What is needed: Write out each line of the listing as it stands, without the images.

Source material:
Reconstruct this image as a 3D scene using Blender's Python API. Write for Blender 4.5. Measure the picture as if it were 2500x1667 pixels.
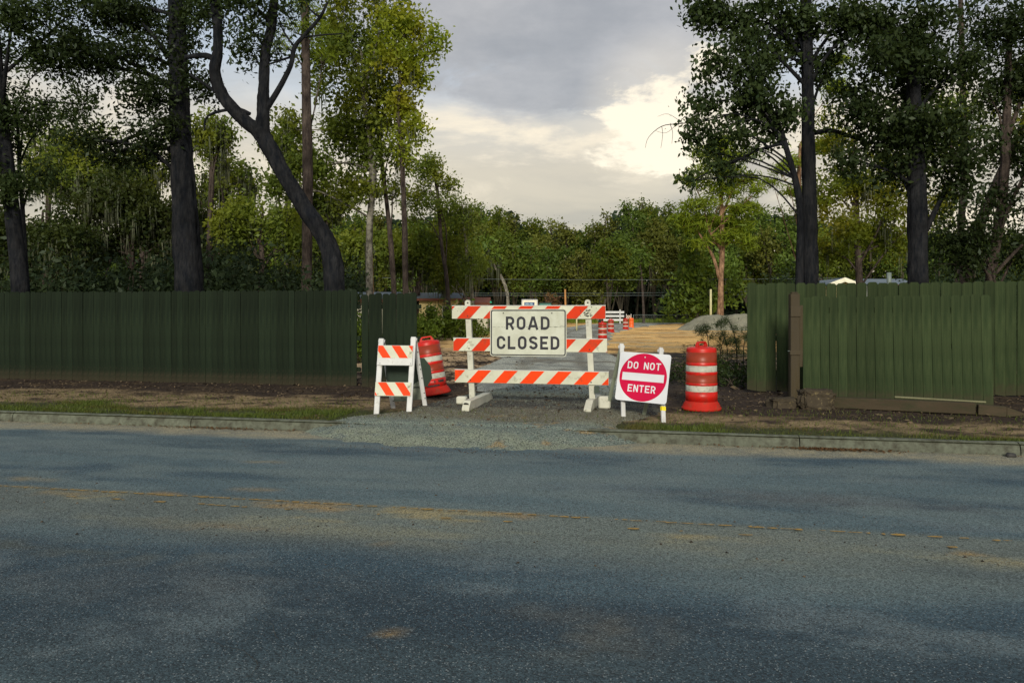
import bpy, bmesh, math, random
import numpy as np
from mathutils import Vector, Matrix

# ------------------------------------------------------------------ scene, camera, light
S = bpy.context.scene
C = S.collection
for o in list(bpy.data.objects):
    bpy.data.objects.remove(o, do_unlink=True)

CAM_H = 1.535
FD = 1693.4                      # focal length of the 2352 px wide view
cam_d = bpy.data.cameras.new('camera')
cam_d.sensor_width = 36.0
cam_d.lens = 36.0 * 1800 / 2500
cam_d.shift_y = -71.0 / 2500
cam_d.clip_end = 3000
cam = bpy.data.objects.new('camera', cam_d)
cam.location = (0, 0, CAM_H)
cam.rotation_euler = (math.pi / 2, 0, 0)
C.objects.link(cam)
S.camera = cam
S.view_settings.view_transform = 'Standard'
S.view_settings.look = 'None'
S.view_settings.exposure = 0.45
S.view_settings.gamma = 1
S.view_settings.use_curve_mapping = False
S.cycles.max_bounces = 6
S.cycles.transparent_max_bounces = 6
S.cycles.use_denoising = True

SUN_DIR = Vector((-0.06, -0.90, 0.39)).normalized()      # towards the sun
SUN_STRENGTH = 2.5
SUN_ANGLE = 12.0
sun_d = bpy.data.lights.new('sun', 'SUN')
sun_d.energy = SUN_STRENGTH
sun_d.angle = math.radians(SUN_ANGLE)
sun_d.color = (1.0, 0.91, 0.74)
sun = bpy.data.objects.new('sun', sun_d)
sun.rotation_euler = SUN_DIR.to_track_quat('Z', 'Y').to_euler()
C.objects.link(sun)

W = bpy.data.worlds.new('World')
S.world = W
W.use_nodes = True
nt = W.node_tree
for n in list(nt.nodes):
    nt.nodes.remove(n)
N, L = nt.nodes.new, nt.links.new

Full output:
Reconstruct this image as a 3D scene using Blender's Python API. Write for Blender 4.5. Measure the picture as if it were 2500x1667 pixels.
import bpy, bmesh, math, random
import numpy as np
from mathutils import Vector, Matrix

# ------------------------------------------------------------------ scene, camera, light
S = bpy.context.scene
C = S.collection
for o in list(bpy.data.objects):
    bpy.data.objects.remove(o, do_unlink=True)

CAM_H = 1.535
FD = 1693.4                      # focal length of the 2352 px wide view
cam_d = bpy.data.cameras.new('camera')
cam_d.sensor_width = 36.0
cam_d.lens = 36.0 * 1800 / 2500
cam_d.shift_y = -71.0 / 2500
cam_d.clip_end = 3000
cam = bpy.data.objects.new('camera', cam_d)
cam.location = (0, 0, CAM_H)
cam.rotation_euler = (math.pi / 2, 0, 0)
C.objects.link(cam)
S.camera = cam
S.view_settings.view_transform = 'Standard'
S.view_settings.look = 'None'
S.view_settings.exposure = 0.45
S.view_settings.gamma = 1
S.view_settings.use_curve_mapping = False
S.cycles.max_bounces = 6
S.cycles.transparent_max_bounces = 6
S.cycles.use_denoising = True

SUN_DIR = Vector((-0.06, -0.90, 0.39)).normalized()      # towards the sun
SUN_STRENGTH = 2.5
SUN_ANGLE = 12.0
sun_d = bpy.data.lights.new('sun', 'SUN')
sun_d.energy = SUN_STRENGTH
sun_d.angle = math.radians(SUN_ANGLE)
sun_d.color = (1.0, 0.91, 0.74)
sun = bpy.data.objects.new('sun', sun_d)
sun.rotation_euler = SUN_DIR.to_track_quat('Z', 'Y').to_euler()
C.objects.link(sun)

W = bpy.data.worlds.new('World')
S.world = W
W.use_nodes = True
nt = W.node_tree
for n in list(nt.nodes):
    nt.nodes.remove(n)
N, L = nt.nodes.new, nt.links.new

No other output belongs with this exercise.